Problem requirements:
Tally up the lines that include "empty" and state that number by itself.

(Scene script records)

--- Begin ---

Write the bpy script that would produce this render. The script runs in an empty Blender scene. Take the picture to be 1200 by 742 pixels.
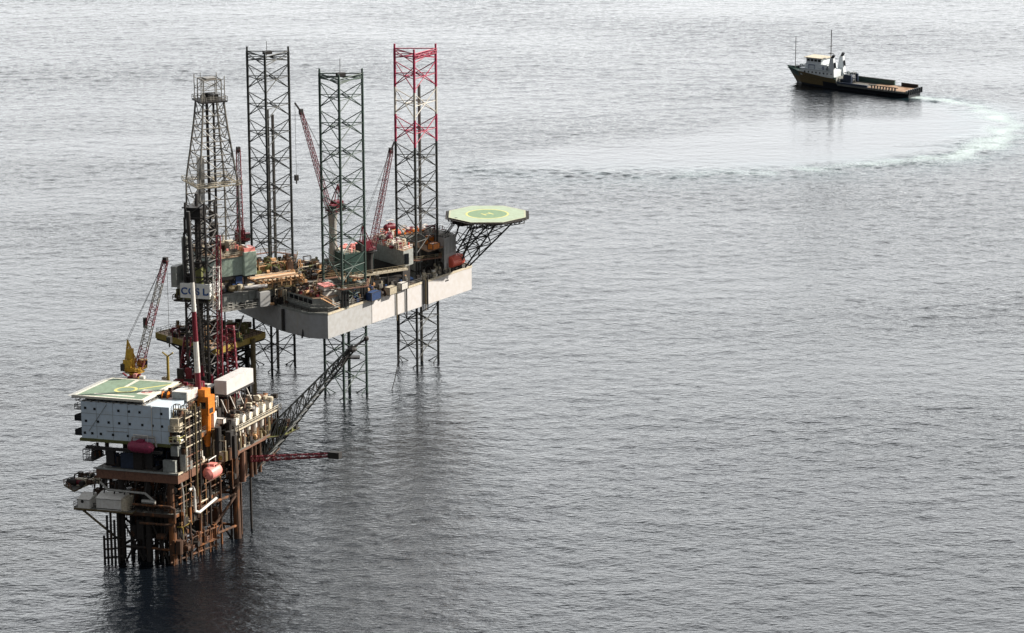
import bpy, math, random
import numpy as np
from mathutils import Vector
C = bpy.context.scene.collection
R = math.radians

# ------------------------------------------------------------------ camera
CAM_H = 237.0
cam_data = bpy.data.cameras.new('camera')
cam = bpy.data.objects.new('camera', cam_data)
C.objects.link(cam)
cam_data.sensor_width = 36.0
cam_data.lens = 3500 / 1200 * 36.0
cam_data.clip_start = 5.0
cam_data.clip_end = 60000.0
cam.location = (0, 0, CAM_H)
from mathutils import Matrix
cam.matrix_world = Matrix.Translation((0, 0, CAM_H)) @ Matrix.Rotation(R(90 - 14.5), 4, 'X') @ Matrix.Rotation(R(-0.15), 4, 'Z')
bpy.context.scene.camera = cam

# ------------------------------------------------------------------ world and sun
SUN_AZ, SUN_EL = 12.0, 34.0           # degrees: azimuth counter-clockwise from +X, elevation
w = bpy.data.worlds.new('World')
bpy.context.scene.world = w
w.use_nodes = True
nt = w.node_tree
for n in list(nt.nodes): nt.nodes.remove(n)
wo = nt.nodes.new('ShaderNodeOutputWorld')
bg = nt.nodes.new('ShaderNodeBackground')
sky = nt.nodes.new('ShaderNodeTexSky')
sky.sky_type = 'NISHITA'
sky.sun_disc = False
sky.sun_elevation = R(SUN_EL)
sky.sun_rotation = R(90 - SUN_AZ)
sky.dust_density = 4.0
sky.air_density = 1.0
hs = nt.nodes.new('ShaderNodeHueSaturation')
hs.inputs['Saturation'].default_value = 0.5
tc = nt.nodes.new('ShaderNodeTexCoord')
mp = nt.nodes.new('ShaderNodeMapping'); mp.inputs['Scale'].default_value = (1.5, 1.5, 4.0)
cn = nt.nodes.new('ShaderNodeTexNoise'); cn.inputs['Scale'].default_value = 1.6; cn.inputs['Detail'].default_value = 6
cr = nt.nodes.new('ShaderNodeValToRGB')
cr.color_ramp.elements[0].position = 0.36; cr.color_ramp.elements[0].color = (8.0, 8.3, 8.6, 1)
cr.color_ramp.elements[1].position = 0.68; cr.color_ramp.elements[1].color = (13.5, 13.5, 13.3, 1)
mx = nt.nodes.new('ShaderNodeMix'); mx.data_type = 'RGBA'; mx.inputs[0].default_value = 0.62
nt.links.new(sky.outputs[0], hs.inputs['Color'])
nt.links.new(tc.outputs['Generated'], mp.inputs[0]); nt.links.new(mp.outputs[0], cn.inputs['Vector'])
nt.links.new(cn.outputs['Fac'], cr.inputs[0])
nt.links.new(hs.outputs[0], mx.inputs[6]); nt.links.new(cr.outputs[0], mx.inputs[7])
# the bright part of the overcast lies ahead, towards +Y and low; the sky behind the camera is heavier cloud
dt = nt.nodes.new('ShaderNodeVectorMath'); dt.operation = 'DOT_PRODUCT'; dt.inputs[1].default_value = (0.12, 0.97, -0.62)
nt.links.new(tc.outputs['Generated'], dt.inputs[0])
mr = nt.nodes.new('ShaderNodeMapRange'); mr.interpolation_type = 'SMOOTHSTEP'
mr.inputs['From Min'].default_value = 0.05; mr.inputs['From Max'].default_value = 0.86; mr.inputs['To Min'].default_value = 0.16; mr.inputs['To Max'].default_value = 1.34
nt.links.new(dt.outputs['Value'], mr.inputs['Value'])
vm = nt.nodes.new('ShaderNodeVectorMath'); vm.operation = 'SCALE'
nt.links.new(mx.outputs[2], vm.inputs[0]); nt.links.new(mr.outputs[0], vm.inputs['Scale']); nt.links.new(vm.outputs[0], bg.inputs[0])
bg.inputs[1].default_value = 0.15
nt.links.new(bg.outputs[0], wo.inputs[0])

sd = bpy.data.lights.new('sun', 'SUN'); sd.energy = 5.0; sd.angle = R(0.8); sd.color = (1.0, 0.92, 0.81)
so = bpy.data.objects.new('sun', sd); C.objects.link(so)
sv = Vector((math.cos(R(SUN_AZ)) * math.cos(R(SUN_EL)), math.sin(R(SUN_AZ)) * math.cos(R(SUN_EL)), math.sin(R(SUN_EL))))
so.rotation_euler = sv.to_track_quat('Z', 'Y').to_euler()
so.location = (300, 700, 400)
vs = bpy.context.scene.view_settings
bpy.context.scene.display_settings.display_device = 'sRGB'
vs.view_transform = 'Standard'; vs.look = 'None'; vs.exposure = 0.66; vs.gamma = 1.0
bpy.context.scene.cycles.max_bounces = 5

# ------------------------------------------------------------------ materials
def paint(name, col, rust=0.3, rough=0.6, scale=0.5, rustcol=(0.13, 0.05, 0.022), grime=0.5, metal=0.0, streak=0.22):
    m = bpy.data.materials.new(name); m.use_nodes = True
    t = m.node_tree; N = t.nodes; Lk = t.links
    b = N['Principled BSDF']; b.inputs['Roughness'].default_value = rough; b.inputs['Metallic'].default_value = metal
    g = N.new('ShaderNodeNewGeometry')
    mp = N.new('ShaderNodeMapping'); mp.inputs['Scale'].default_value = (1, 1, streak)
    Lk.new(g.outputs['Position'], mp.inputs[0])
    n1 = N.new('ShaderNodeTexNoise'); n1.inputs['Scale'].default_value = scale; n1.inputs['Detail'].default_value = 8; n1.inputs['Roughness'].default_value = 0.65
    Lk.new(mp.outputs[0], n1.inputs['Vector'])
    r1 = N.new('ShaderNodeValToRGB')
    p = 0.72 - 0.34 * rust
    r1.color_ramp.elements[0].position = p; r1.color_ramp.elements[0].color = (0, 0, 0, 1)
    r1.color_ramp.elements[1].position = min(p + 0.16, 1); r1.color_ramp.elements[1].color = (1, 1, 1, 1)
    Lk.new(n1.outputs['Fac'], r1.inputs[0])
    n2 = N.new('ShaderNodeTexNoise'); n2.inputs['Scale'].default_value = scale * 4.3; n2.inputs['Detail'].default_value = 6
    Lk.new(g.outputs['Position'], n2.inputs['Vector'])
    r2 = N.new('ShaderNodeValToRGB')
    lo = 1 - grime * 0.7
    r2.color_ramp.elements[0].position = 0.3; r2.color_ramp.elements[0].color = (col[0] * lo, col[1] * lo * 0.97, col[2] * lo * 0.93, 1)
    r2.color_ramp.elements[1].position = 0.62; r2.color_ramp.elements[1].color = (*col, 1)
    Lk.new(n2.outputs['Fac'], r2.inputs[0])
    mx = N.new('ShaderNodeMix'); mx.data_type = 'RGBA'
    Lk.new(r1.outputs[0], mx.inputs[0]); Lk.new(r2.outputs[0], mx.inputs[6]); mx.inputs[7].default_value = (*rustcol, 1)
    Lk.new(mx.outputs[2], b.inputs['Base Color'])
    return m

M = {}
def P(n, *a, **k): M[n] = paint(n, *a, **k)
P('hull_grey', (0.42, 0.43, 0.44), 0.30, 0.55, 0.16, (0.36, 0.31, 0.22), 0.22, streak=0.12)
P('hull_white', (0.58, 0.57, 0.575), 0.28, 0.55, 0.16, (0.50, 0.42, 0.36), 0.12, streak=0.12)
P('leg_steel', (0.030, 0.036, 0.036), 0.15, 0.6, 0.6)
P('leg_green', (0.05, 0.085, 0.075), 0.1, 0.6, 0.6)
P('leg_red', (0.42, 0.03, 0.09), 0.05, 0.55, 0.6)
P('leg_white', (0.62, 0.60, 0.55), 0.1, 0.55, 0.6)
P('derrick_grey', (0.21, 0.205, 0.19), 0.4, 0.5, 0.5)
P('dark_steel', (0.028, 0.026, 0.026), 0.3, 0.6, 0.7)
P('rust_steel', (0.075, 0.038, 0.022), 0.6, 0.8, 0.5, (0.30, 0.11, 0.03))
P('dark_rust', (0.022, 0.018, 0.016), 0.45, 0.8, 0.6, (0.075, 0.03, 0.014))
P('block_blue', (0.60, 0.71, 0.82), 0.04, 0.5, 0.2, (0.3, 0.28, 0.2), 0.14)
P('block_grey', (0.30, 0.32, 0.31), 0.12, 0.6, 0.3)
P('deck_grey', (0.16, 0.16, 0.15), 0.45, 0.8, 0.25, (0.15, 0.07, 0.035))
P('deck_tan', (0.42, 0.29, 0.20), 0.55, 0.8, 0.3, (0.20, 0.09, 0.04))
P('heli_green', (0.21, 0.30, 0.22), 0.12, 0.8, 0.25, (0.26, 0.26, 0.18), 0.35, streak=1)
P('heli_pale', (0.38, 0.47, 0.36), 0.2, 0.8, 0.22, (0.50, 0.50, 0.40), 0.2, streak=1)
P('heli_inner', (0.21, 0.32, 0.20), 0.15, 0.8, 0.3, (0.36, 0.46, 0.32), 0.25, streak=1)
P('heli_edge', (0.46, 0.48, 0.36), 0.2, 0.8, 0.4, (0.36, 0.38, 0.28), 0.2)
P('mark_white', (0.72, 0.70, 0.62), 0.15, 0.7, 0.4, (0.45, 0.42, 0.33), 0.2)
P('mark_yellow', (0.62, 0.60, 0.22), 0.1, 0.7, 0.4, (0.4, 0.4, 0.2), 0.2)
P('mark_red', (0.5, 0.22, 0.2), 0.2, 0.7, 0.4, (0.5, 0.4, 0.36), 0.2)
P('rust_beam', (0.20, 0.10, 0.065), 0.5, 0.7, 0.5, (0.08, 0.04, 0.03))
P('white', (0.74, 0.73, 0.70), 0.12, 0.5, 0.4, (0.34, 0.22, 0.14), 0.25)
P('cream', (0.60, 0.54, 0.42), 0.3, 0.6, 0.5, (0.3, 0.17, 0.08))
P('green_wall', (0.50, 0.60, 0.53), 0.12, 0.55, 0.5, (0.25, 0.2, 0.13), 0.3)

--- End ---
--- Begin ---

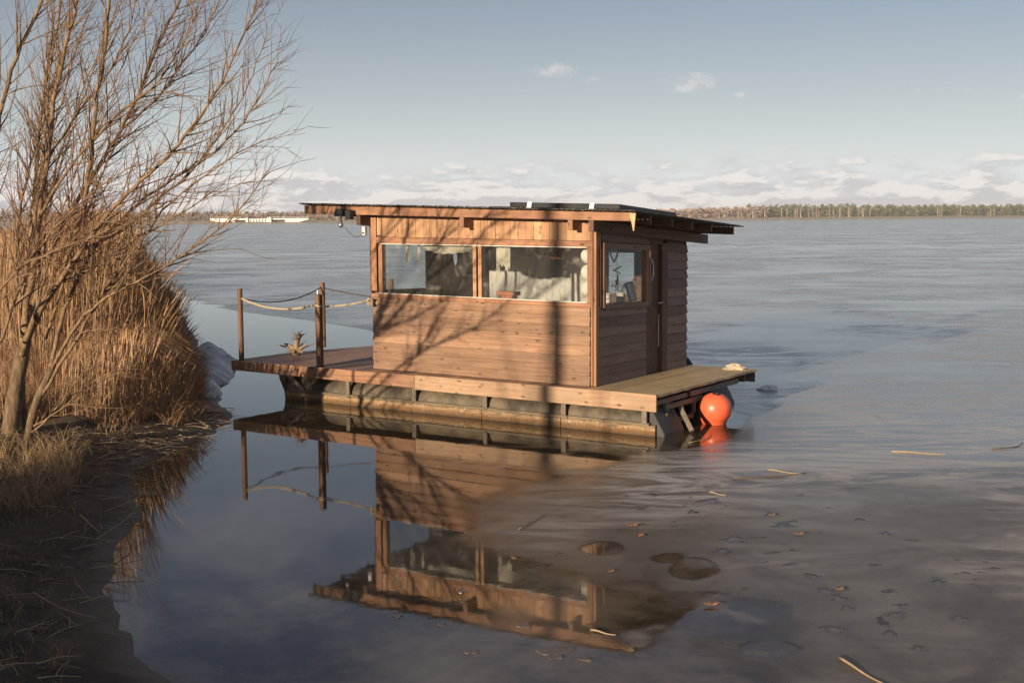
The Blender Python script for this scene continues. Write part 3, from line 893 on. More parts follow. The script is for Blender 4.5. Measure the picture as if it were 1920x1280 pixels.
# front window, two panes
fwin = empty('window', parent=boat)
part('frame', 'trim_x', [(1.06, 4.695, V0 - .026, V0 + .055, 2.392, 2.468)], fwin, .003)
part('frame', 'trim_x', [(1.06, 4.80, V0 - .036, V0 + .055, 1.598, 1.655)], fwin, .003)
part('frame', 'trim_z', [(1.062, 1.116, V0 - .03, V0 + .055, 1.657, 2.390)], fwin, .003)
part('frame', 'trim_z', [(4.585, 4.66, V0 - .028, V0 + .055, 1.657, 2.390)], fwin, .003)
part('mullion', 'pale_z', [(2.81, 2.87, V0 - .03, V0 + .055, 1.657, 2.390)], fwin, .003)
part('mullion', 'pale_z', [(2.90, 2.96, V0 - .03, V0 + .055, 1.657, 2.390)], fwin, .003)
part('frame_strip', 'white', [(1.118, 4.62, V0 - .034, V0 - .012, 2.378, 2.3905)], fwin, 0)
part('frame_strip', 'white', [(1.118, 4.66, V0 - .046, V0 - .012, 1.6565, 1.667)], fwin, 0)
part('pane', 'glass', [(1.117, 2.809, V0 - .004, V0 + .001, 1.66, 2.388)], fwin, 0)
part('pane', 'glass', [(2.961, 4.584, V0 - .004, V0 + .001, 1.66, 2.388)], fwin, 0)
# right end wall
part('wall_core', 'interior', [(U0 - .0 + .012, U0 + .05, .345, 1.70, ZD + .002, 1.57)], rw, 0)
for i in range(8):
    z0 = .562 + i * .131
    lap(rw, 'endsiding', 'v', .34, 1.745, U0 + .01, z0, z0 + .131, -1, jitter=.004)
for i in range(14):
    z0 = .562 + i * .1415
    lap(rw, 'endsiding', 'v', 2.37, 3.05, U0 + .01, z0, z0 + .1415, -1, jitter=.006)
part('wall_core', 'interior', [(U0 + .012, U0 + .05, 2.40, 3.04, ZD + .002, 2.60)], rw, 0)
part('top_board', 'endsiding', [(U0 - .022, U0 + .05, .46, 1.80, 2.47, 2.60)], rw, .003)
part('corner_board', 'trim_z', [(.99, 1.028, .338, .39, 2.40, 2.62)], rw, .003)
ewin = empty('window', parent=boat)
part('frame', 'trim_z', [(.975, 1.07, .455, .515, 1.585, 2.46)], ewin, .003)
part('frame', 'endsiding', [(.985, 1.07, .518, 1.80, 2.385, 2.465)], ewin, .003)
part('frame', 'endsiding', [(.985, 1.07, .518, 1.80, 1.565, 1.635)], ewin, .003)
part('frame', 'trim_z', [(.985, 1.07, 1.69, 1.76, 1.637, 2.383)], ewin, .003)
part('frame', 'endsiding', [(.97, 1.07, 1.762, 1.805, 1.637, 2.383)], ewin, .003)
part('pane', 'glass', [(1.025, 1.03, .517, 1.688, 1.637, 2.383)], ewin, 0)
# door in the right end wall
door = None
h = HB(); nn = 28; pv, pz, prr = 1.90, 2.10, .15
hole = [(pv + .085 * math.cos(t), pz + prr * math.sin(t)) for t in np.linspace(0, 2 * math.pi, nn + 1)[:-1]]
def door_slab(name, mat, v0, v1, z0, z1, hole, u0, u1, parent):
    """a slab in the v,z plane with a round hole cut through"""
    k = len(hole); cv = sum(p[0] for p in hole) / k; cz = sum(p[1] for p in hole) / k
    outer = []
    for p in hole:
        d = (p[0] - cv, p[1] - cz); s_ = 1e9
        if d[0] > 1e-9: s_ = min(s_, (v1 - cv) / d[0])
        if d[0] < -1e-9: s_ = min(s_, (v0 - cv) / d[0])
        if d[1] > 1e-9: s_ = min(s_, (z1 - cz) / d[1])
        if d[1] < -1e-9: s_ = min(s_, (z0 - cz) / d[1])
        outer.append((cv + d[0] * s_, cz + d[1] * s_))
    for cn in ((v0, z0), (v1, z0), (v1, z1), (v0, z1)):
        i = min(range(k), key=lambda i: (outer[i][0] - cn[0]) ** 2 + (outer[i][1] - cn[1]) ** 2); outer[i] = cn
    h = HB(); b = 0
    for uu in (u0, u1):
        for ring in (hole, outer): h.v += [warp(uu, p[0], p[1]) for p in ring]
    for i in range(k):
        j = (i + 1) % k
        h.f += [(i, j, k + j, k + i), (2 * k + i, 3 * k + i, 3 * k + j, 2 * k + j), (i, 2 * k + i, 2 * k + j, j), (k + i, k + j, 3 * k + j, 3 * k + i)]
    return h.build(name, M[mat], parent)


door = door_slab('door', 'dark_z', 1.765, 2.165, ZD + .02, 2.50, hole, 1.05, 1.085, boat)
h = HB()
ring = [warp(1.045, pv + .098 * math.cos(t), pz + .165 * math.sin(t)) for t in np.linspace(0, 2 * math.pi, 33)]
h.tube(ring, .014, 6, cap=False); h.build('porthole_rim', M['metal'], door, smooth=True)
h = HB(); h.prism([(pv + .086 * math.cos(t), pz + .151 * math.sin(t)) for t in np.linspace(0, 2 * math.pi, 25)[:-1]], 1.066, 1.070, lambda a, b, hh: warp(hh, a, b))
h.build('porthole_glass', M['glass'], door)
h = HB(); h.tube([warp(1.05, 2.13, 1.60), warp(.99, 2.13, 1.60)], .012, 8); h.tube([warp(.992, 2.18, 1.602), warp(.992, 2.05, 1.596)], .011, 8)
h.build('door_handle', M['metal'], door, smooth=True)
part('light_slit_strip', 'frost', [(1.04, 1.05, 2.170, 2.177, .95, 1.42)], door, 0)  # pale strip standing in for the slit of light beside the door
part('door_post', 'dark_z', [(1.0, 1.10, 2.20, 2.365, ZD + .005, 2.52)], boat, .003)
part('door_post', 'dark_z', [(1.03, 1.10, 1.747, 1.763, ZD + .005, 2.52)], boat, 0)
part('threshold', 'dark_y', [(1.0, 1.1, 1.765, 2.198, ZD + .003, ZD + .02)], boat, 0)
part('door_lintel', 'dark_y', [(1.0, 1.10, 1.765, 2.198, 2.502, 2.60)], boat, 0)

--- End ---

Answer to the problem:
3